The New ARIS Is Out!

ARIS 2008,
the American Religious Identification Survey, has just been released,
and the atheosphere is as giddy as a bunch of schoolgirls upon the
release of Harry Potter and the Adjective Noun.

The most significant finding, IMHO, is that the “Nones”
(atheist/agnostic/no religious preference) are up since 2001,
although nowhere near as dramatically as betwen 1990 and 2001. But
still the fastest-growing segment of the population.

One new feature is that, unlike the 1990 and 2001 ARISes, the 2008
survey asked “what do you believe?”-type questions, rather than just
“what do you call yourself?”

Table 3
in the
full report
(p. 5) lists atheists as comprising 0.7% of the US population, and
agnostics at 0.9%. However,
table 4
(p. 8) lists people’s answers to
the question of whether there is a god: “There is no such thing”
(atheism) comes in at 2.3%, “There is no way to know” (proper
agnosticism) at 4.3%, and “I’m not sure” (common agnosticism) at 5.7%.
(IMHO it might be interesting to see how many people haven’t really
thought about it.
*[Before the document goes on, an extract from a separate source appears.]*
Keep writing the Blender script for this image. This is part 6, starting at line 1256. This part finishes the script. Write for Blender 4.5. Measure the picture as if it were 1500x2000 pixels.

Maybe next time.)

In other words, there are a bunch of people who are atheists and
agnostics, but don’t call themselves that. Presumably they either just
call themselves “None of the above”, “No religion”, or “Spiritual, but
not religious”; or else they’re members of religious groups that allow
that kind of latitude, such as Buddhism or Taoism.

Table 7
(p. 11) shows that religion is stronger among women than men. In most
religions listed, there are more women than men. “None” is an
exception to this rule (as are “Eastern Religions”, “Muslim”, and “New
Religious Movements/Other”), but the skew is most pronounced: 60% of
Nones are male vs. 40% female.

Update, 16:14: USA Today has a nice
interactive graph
of the survey results.

I’m guessing that the sharp drop in “Other religions” in Wyoming, and of “Don’t know/Refuse” in Delaware represent statistical anomalies (i.e., they happened to get a bad batch of poll respondents), rather than real demographic trends.